Many people (including me) have long believed that this statutory provision is, on its face, a violation of the First Amendment; the federal government should not be doling out benefits (such as trademark protection) based on whether or not it thinks you have "disparaged" an institution or a "belief" or a national symbol.

Happily enough, the en banc U.S. Court of Appeals for the Federal Circuit agreed, striking down the provision as unconstitutional in a decision (In re Tam) handed down at the end of last year (accompanied by a wonderful, First Amendment-protective opinion authored by Judge Kimberly Ann Moore, posted here) (and currently pending certiorari in the Supreme Court).

There are many reasons that the government doling out trademark protection based on such determinations is a bad idea, not least of which is that the most basic tools of legal inquiry are remarkably—almost laughably—ill-suited for answering questions like the one simple question on which this entire case turns: Does the term "Redskins" as used by the D.C. football team "disparage" Native Americans or "bring them into contempt," or not?

Have a look at the 177-page—really!—opinion by the Trademark Trial and Appeal Board (posted here), and follow that up with a perusal of the merely 70-page District Court opinion (here) if you want to get a sense of what I mean. That's about 250 pages of prose (not to mention hundreds or thousands of hours of work by highly skilled professionals) to determine whether, by a "preponderance of the evidence," the "Redskins" mark disparages Native Americans.

There's the rub—courts need "evidence" to weigh in order to make this determination. What might that "evidence" consist of, exactly? Many, many people have opinions on the question—sociologists, linguists, cultural historians, Native Americans themselves, non-Native Americans, politicians, football fans. . . . A large fraction of those 250-odd pages is taken up with a discussion of those opinions, which can be easily summarized: Some people think the use of the word is disparaging, others think it isn't.

That is, really, about all one can say on this "evidence." Which side has the "preponderance" of the evidence? I can't even imagine how one would decide that, or what that might mean. To "weigh" this evidence, one has to have some idea of what makes one piece of evidence persuasive and one piece of evidence not persuasive—but the court has absolutely no basis for doing that. To compare Survey 1 with competing Survey 2, or Expert Linguistic Opinion 1 with competing Expert Linguistic Opinion 2, one has to know something about surveys, and about survey design, and about linguistics—and judges, simply, haven't the faintest idea what they're talking about (nor should they be expected to have the faintest idea what they're talking about) when it comes to matters like that. So they end up saying little more than: We just think one side is right and one side is wrong, without anything that really could be called "legal reasoning." And 250-odd pages of dense prose does little more than obscure the fact that there's really nothing there; the emperor has no clothes at all.

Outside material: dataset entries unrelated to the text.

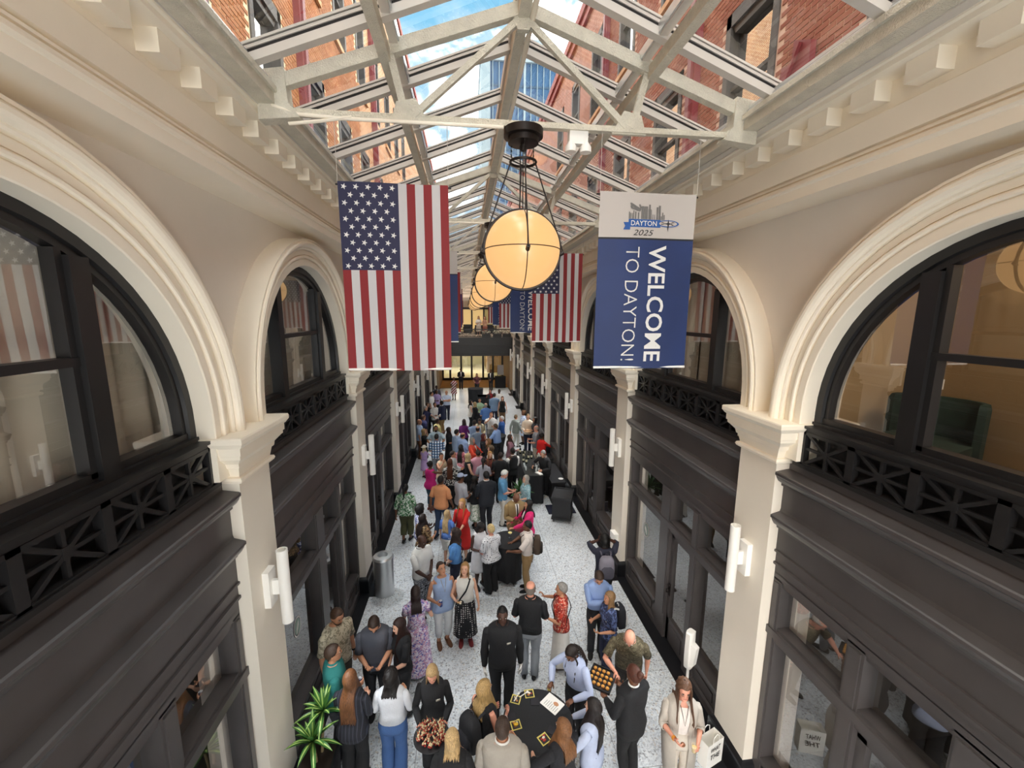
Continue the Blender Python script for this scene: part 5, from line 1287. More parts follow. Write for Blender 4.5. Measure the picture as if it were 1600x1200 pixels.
LG, LY = M('dracaena green', '3F7030', .45), M('dracaena stripe', 'A9C46A', .45)
for c in ((.06, .12, 1.2), (.0, -.12, 1.02)):
    a = MB(); a.tube([(c[0]*.5, c[1]*.5, .64), (c[0], c[1], c[2])], [.02, .014], 8); a.build('stem', M('cane', '7A6A4A', .8), T, smooth=60)
    leafplant(T, c, 20, .42, LG, LY, .15, 1.35, .030)
T = empty('potted_fern', label='leafy green fern in a white pot among guests left of the bar', cat='plant', loc=(1.08, 12.75, 0))
a = MB(); a.lathe([(.16, 0), (.2, .5), (.21, .52), (.18, .52)], 20); a.build('pot', WHITE, T, smooth=40)
leafplant(T, (0, 0, .52), 34, .55, M('fern green', '2F5B28', .6), M('fern light', '47783A', .6), .2, 1.4, .05, .8)
T = empty('sanitiser_stand', label='white floor standing hand sanitiser dispenser by the first right pilaster', cat='dispenser', loc=(2.78, 5.42, 0), rz=.5)
a = MB(); a.lathe([(.17, 0), (.17, .012), (.03, .02)], 24); a.build('base', WHITE, T, smooth=40)
a = MB(); a.tube([(0, 0, .015), (0, 0, .85)], .022, 10); a.build('post', WHITE, T, smooth=60)
a = MB(); a.loft([[(x, y*.5+dy, z) for x, y in ((-h, -.07), (-h*.6, -.10), (h*.6, -.10), (h, -.07), (h, .07), (h*.6, .10), (-h*.6, .10), (-h, .07))] for z, h, dy in ((.80, .05, 0), (.84, .075, 0), (1.0, .085, 0), (1.15, .085, 0), (1.42, .08, 0), (1.44, .06, 0))]); a.build('panel', WHITE, T, smooth=30)
a = MB(); a.loft([[(x, -.05-d*k, z) for x, k in ((-.055, 0), (-.045, 1), (.045, 1), (.055, 0))] for z, d in ((.86, .02), (.9, .05), (1.1, .07), (1.22, .08), (1.25, .03))]); a.build('dispenser', WHITE, T, smooth=30)
T = empty('wall_dispenser', label='small white box on the second right pilaster above the photographer', cat='dispenser', loc=(2.99, 9.2, .84))
a = MB(); a.box(-.12, -.001, -.13, .13, -.02, .16); a.build('housing', WHITE, T)
a = MB(); a.box(-.10, -.02, -.10, .10, -.05, -.02); a.build('tray', M('light grey', 'C9C9C6', .5), T)
a = MB(); a.box(.05, 1.7, 26.6, 27.3, .0, 1.0); a.box(.03, 1.72, 26.58, 27.32, .97, 1.0); a.build('counter', CLOTH, label='black draped counter in front of the far lobby', cat='table')
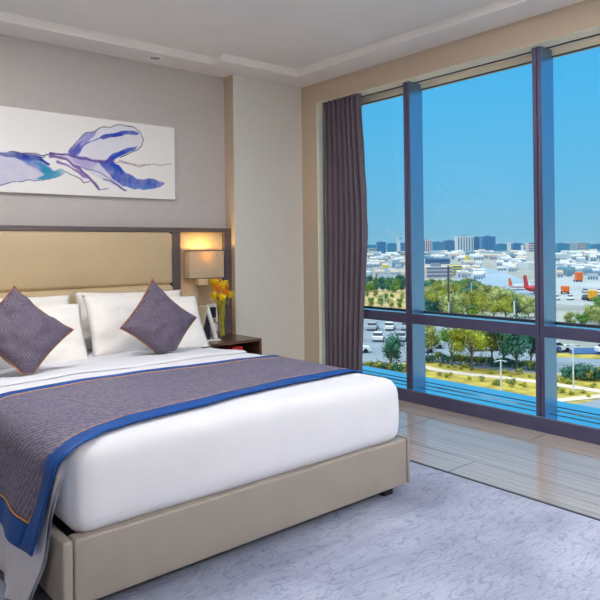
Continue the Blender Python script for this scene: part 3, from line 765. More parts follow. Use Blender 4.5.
c_('car_glass', 40, 52, 66, .1, .02); c_('tyre', 26, 26, 28, .9)
for k, (r, g, b) in dict(leaf_yellow=(160, 164, 50), leaf_green=(98, 140, 56), leaf_teal=(60, 116, 96), leaf_olive=(138, 146, 70), leaf_pale=(168, 176, 104)).items(): c_(k, r, g, b, .8, .35, 1.2)

def flat(name, pts, z, mat, th=.3):
    bm = BM(); prism(bm, pts, GZ - th, GZ + z); return struct(name, bm, mat)
bm = BM(); box(bm, -300, 9000, -5000, 8000, GZ - 1, GZ); struct('ground', bm, M['scrub_ground'])
flat('grass_verge', [(50.63, 54.1), (64.13, 49.98), (64.3, 42.78), (66.43, 35.36), (70.33, 29.15), (73.46, 23.81), (49.54, 14.96), (41.07, 30.81), (39.72, 42.38)], 0.06, M['dry_grass'])
flat('car_park', [(91.92, 98.46), (109.19, 86.14), (107.81, 70.65), (103.63, 56.57), (68.58, 35.01), (64.87, 43.18), (64.74, 50.47), (50.63, 54.1)], 0.1, M['asphalt'])
flat('side_road', [(78.45, 40.43), (81.41, 34.22), (85.4, 28.23), (74.62, 24.25), (72.67, 30.22), (69.17, 35.33)], 0.1, M['asphalt'])
flat('verge_strip', [(81.55, 42.13), (88.57, 29.41), (85.4, 28.23), (78.45, 40.43)], 0.08, M['dry_grass'])
flat('tan_field', [(157.23, 168.61), (178.77, 141.97), (109.19, 86.14), (94.79, 101.54)], 0.06, M['tan_field'])
flat('taxiway', [(424.44, 317.44), (436.26, 292.11), (325.55, 200.63), (214.82, 115.21), (157.05, 83.53), (200.06, 124.45), (240.04, 165.04), (275.03, 205.1)], 0.1, M['runway'])
flat('apron', [(572.74, 311.48), (603.6, 220.07), (156.88, 54.7), (154.27, 82.0)], 0.08, M['pale_apron'])
flat('near_road', [(46.05, 49.19), (49.31, 40.98), (45.94, 35.39), (53.38, 25.16), (59.21, 24.07), (64.32, 20.43), (33.87, 9.16), (27.19, 28.93)], 0.08, M['asphalt'])
def ribbon(name, pts, wid, z, mat):
    bm = BM(); pts = [Vector((p[0], p[1], 0)) for p in pts]; L, R_ = [], []
    for i, p in enumerate(pts):
        d = (pts[min(i + 1, len(pts) - 1)] - pts[max(i - 1, 0)]).normalized(); n = Vector((-d.y, d.x, 0)) * wid / 2
        L.append((p.x + n.x, p.y + n.y)); R_.append((p.x - n.x, p.y - n.y))
    prism(bm, L + R_[::-1], GZ - .2, GZ + z); return struct(name, bm, mat)
ribbon('footpath', [(59.84, 50.51), (60.15, 46.79), (59.74, 43.97), (60.29, 39.99), (61.46, 36.04), (62.01, 32.85), (62.42, 28.2), (62.45, 25.55), (63.17, 20.93)], 1.5, 0.16, M['pale_path'])
ribbon('kerb_path', [(53.08, 27.03), (55.79, 26.42), (58.0, 25.49), (60.26, 24.54), (65.43, 21.8)], 1.2, 0.16, M['pale_path'])

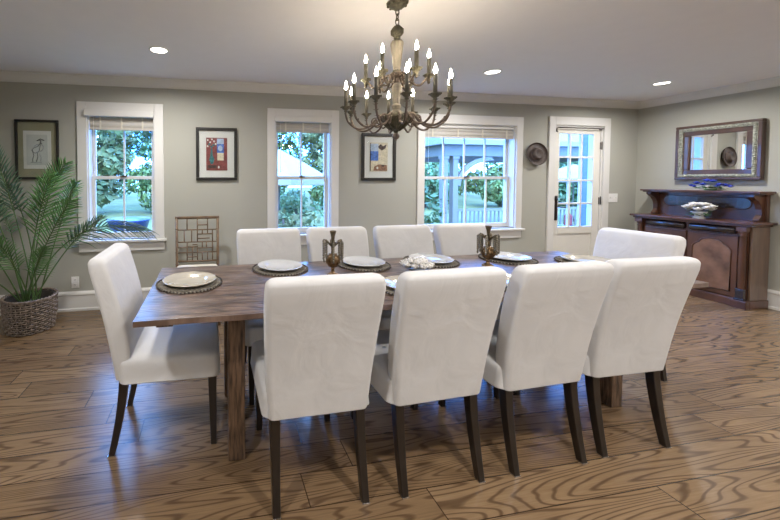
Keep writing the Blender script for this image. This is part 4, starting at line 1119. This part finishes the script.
# pavilion beyond the wide window
def pavilion():
    X0, X1, Y0, Y1 = 6.0, 12.4, 8.15, 11.2
    t = thing('garden_pavilion', (X0, Y0, GZ), 0, 'white painted open pavilion with posts and railing outside the widest window', 'pavilion')
    L, D = X1 - X0, Y1 - Y0; H = 2.42
    MB().box(-.25, L + .25, -.25, D + .25, 0, .12).build('deck', 'porchw', t)
    MB().box(-.10, L + .1, -.08, .08, H + .02, H + .30).box(-.10, L + .1, D - .08, D + .08, H + .02, H + .30).box(-.08, .08, .08, D - .08, H + .02, H + .30).box(L - .08, L + .08, .08, D - .08, H + .02, H + .30).build('beam', 'porchw', t, bevel=.01)
    MB().box(-.35, L + .35, -.35, D + .35, H + .30, H + .42).prism([(-.35, H + .42), (D + .35, H + .42), (D / 2, H + 1.4)], 0, -.35, L + .35).build('roof', 'porchb', t)
    for x in (0, .30, 6.1, 6.4):
        for y in (0, D):
            if x == .30 and y: continue
            MB().box(x - .075, x + .075, y - .075, y + .075, .12, H + .02).box(x - .095, x + .095, y - .095, y + .095, .12, .26).box(x - .095, x + .095, y - .095, y + .095, H - .06, H + .02).build('post', 'porchw', t, bevel=.006)
    for x, s in ((.375, 1), (6.0, -1)):
        pts = []
        for k in range(13):
            th = PI / 2 * k / 12; pts.append((x + s * (1.0 - 1.0 * math.cos(th)), H + .02 - .75 + .75 * math.sin(th)))
        poly = pts + [(x + s * 1.0, H + .03), (x + s * (.85), H + .03)]
        inner = [(x + s * (1.10 - 1.0 * math.cos(PI / 2 * k / 12)), H + .02 - .80 + .70 * math.sin(PI / 2 * k / 12)) for k in range(13)]
        m = MB(); vs = []; fs = []
        rings = [[Vector((p[0], -.04, p[1])), Vector((p[0], .04, p[1])), Vector((q[0], .04, q[1])), Vector((q[0], -.04, q[1]))] for p, q in zip(pts, inner)]
        m.loft(rings, smooth=False).build('arch_bracket', 'porchw', t)
    r = MB().box(.3, L, -.035, .035, .98, 1.04).box(.3, L, -.025, .025, .22, .27).build('railing', 'porchw', t)
    x = .44
    k = 0
    while x < L and k < 60:
        MB().box(x - .016, x + .016, -.016, .016, .27, .98).build('baluster', 'porchw', t); x += .125; k += 1
    return t
pavilion()
# wing of the house to the right of the door
tag(MB().box(6.72, 6.92, YB + .2, 5.3, GZ, 2.7).build('wall_wing', 'siding'), kind='structure')
def lantern():
    t = thing('red_lantern', (6.95, 5.55, GZ), 0, 'small red lantern on a stand outside, low in the rightmost door pane', 'lantern')
    t.location = (5.92, 4.85, GZ)
    MB().box(-.14, .14, -.14, .14, 0, 1.06).build('stand', 'porchw', t, bevel=.01)
    MB().lathe([(.055, 1.06), (.06, 1.07), (.05, 1.09), (.05, 1.20), (.06, 1.21), (.02, 1.26), (.008, 1.28)], 12).build('lantern_body', 'redmetal', t)
lantern()
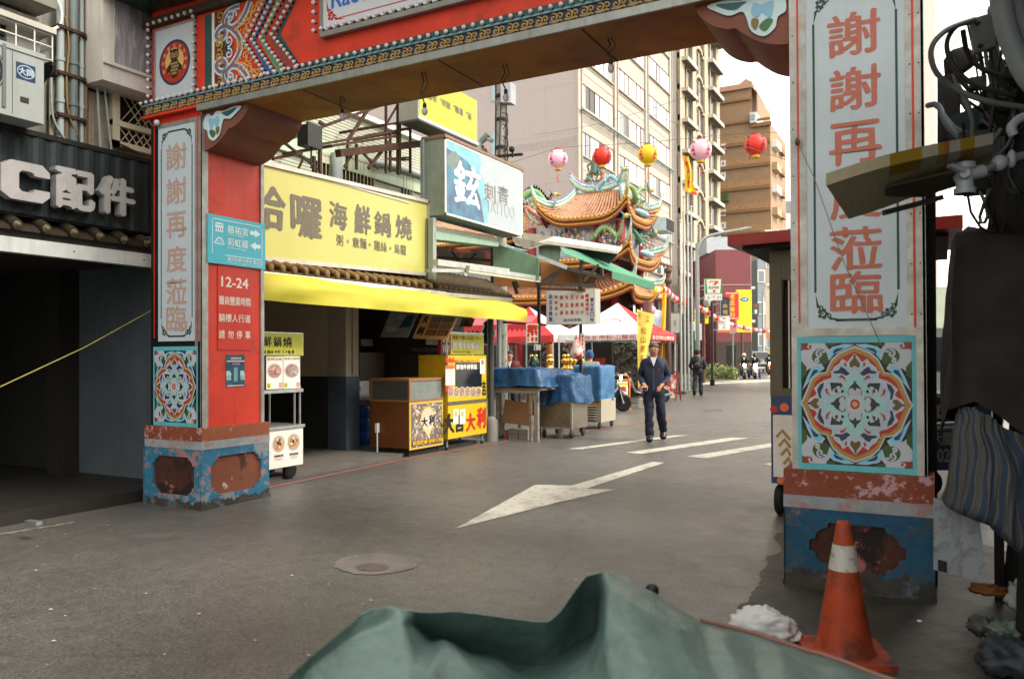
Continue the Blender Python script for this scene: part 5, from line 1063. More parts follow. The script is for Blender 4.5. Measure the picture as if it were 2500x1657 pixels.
m = MB(); q = [at(*Z7(*p), y=12.45) for p in ((268, 1250), (505, 1282), (505, 1080), (295, 1050))]; m.slab(q, (0, .02, 0), M('cardboard', '#8d6a45', .8, var=.12)); single('cardboard_sheet', m, 'brown cardboard sheet leaning under the blue covered table', 'cardboard')
for i, (a, b, lab) in enumerate(((325, 410, 'grey concrete block under the table, touching the red brick'), (413, 498, 'grey concrete block under the table, nearer the silver leg'))):
    p0, p1 = at(*Z7(a, 1400), y=12.4), at(*Z7(b, 1400), y=12.4); m = MB()
    m.box((p0.x, 12.4, 0), (p1.x-.01, 12.6, .19), M('concrete_block', '#77726a', .9, var=.2, bump=.4)); m.box((p0.x-.002, 12.396, .095), (p1.x-.008, 12.398, .1), DARK); single('concrete_block', m, lab, 'block', 'concrete blocks under the table')
p0, p1 = at(*Z7(285, 1400), y=12.4), at(*Z7(320, 1400), y=12.4); m = MB(); m.box((p0.x, 12.4, 0), (p1.x-.01, 12.6, .08), M('brick_red', '#8a4a36', .85, var=.2, bump=.3)); m.box((p0.x+.01, 12.41, .083), (p1.x, 12.6, .16), M('brick_red', '#8a4a36')); single('brick', m, 'two red bricks stacked under the blue covered table', 'brick')
# --- stainless bin cart
bc = thing('steel_cart', 'dented stainless steel bin cart on castors under a blue tarpaulin', 'cart', (-6.12, 13.3, 0))
STC = M('dented_steel', '#8a8172', .38, .75, .25, 3, bump=.5, bscale=3, col2='#55493a', thr=.62, s2=3, soft=.15)
m = MB(); x0, x1, y0, y1 = -6.46, -5.8, 12.94, 13.66; n = 10; vs = []
m.box((x0, y0, .17), (x1, y1, .67), STC); m.box((x0-.01, y0-.01, .64), (x1+.01, y1+.01, .675), STEEL); m.bar((x1, y0, .17), (x1, y0, .67), .03, STEEL); m.box((x0, y0-.006, .17), (x1, y0, .2), STEEL); m.build('bin', bc)
for a, b in ((x1-.04, y0+.08), (x1-.06, y1-.08), (x0+.08, y0+.08), (x0+.08, y1-.08)):
    m = MB(); m.lathe((a-.02, b, .075), [(.015, 0), (.06, 0), (.07, .01), (.07, .03), (.06, .04), (.015, .04)], BLACK, 14, axis=(1, 0, 0)); m.bar((a, b, .07), (a, b, .17), .035, DSTEEL); m.build('castor', bc)
drape(-6.5, 12.9, .60, -5.76, 13.75, 1.14, TB_, 'tarpaulin', 'deep blue tarpaulin heaped over the stainless bin cart', 5, .10, .12, lambda a, b: .05*(1 if a < -6.1 else -.6))
vc = thing('vented_cart', 'cream vented cart with slats and a yellow strip below a pale blue tarpaulin', 'cart', (-6.1, 15.2, 0))
CRE = M('cart_cream', '#a59c88', .6, var=.12, streak=.3); m = MB(); x0, x1, y0, y1 = -6.55, -6.03, 14.9, 15.7
m.box((x0, y0, .14), (x1, y1, .60), CRE); m.box((x0-.005, y0-.008, .50), (x1+.005, y0, .60), YP); m.text(fy((0, y0-.008, 0)), '銀河號老攤', (x0+.2, .515, x1-.04, .585), PR, .001, .02)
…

Now into this mix comes the news this past week that a new Post poll has found that 90 percent of Native Americans don't find the use of the term "Redskins" as the name of the D.C. team to be offensive. Oh, dear.

You might think this disposes of the matter—but unfortunately it does not. As yet another indication of how peculiar this inquiry is, it turns out this is largely irrelevant to the question presented in the case, where the court is not trying to determine whether the term is currently disparaging but whether it was disparaging on the date the marks were first registered (i.e., as of 1968, 1972, 1977, and 1990).

And to the extent it might be relevant, how much "weight" should this new evidence be given? Is the result "correct"—does it accurately reflect the views of 1.8 million Native Americans? Are you sure? Could a judge be sure? Based on what?